By Paul McDougall
InformationWeek
The federal government says a former IBM programmer whose job in New
Jersey was outsourced to Canada is eligible to apply for the same
employment benefits typically extended to manufacturing workers who
lose their jobs to lower-cost offshore competition.
Under a ruling handed down by the Department of Labor, the former IBM
staffer-who helped develop billing software for businesses-can seek
benefits under the Trade Adjustment Act. The Act provides for extended
unemployment payments, federally funded retraining, and relocation
allowances for workers hit by foreign competition. In the past, IT
workers have been shut out from claiming TAA benefits.

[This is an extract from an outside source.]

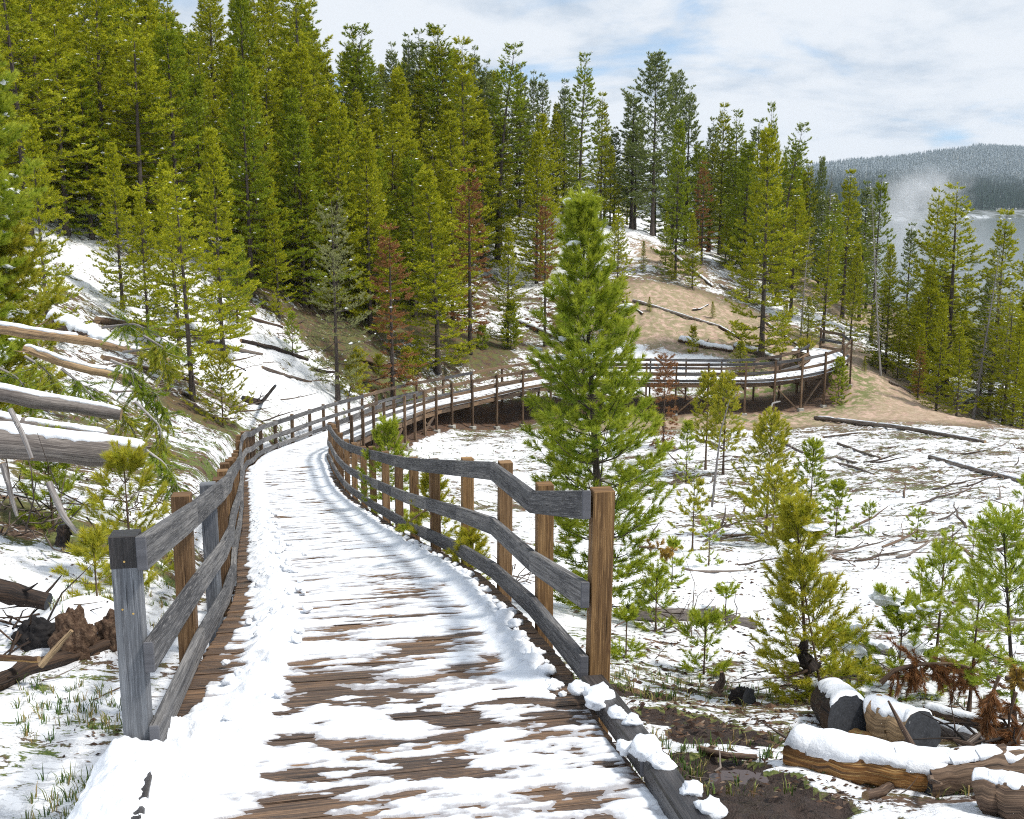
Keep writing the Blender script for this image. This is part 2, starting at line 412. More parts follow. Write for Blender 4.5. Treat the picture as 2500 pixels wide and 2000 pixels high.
def snow_mat(name, small=60.0, tint=(.80, .82, .855)):
    m, t = mat(name, .62, .35); o = t.add('ShaderNodeTexCoord').outputs['Object']
    n1 = t.noise(o, small, 4, .65); n2 = t.noise(o, small * .18, 3, .5)
    t.set(t.b, 'Base Color', t.mix(t.smooth(n2, .3, .7), (tint[0] * .93, tint[1] * .945, tint[2] * .97, 1), (*tint, 1)))
    bump(t, t.math('ADD', n1, t.math('MULTIPLY', n2, 2.2)), .45, .012); return m


M_snow = snow_mat('fresh_snow', 45)
M_snowd = snow_mat('trodden_icy_snow', 70, (.80, .825, .865))
qt_ = NT(M_snowd.node_tree); qb_ = [q for q in qt_.n if q.type == 'BSDF_PRINCIPLED'][0]; qc_ = qb_.inputs['Base Color'].links[0].from_socket
qd_ = qt_.add('ShaderNodeAttribute', attribute_name='depth').outputs['Fac']; qn_ = qt_.noise(qt_.add('ShaderNodeTexCoord').outputs['Object'], 28, 4, .65)
qf_ = qt_.smooth(qt_.math('ADD', qd_, qt_.math('MULTIPLY', qt_.math('SUBTRACT', qn_, .5), .010)), -.001, .009)
qt_.set(qb_, 'Base Color', qt_.mix(qf_, (.36, .35, .365, 1), qc_)); qt_.set(qb_, 'Roughness', qt_.math('ADD', qt_.math('MULTIPLY', qf_, .35), .28))


def needle_mat(name, c0, c1, tip, vary=.5, transl=.3):
    m, t = mat(name, .55, .22)
    r = t.add('ShaderNodeAttribute', attribute_name='rnd').outputs['Fac']; tp = t.add('ShaderNodeAttribute', attribute_name='tip').outputs['Fac']
    oi = t.add('ShaderNodeObjectInfo').outputs['Random']
    f = t.math('ADD', t.math('MULTIPLY', r, 1 - vary), t.math('MULTIPLY', oi, vary))
    c = t.mix(f, (*c0, 1), (*c1, 1)); c = t.mix(t.math('MULTIPLY', tp, .85), c, (*tip, 1))
    t.set(t.b, 'Base Color', c)
    tr = t.add('ShaderNodeBsdfTranslucent', {0: t.mix(1.0, c, (1.0, .95, .55, 1), 'MULTIPLY')})
    mx = t.add('ShaderNodeMixShader', {0: transl, 1: t.b.outputs[0], 2: tr.outputs[0]}); t.set(t.out, 0, mx.outputs[0]); return m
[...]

In a written ruling dated May 11, DOL official Elliot Kushner noted
that "a shift in production of software like, or directly competitive
to, that produced at the subject facilities to Canada contributed to
the total or partial separation of a significant number or proportion
of workers at the subject [IBM] facilities" in New Jersey.
The former IBM worker, James Fusco, took the DOL to trade court after
he was initially denied TAA benefits. The DOL's May 11 ruling in favor
of Fusco applies to all workers at IBM centers in Piscataway, New
Jersey and Middletown, New Jersey whose jobs were outsourced after
November 13, 2001. It was not immediately clear how many IBM workers
that would affect.
The ruling comes on the heels of similar decisions recently handed
down by the DOL that granted TAA status to former tech workers at
Computer Sciences Corp. and Land's End. Those decisions came after the
U.S. Court of International Trade ordered the DOL to review a policy
under which it declined to grant TAA status to programmers because
they do not produce a tangible good. The trade court characterized the
DOL's previous thinking on the issue as "arbitrary and capricious."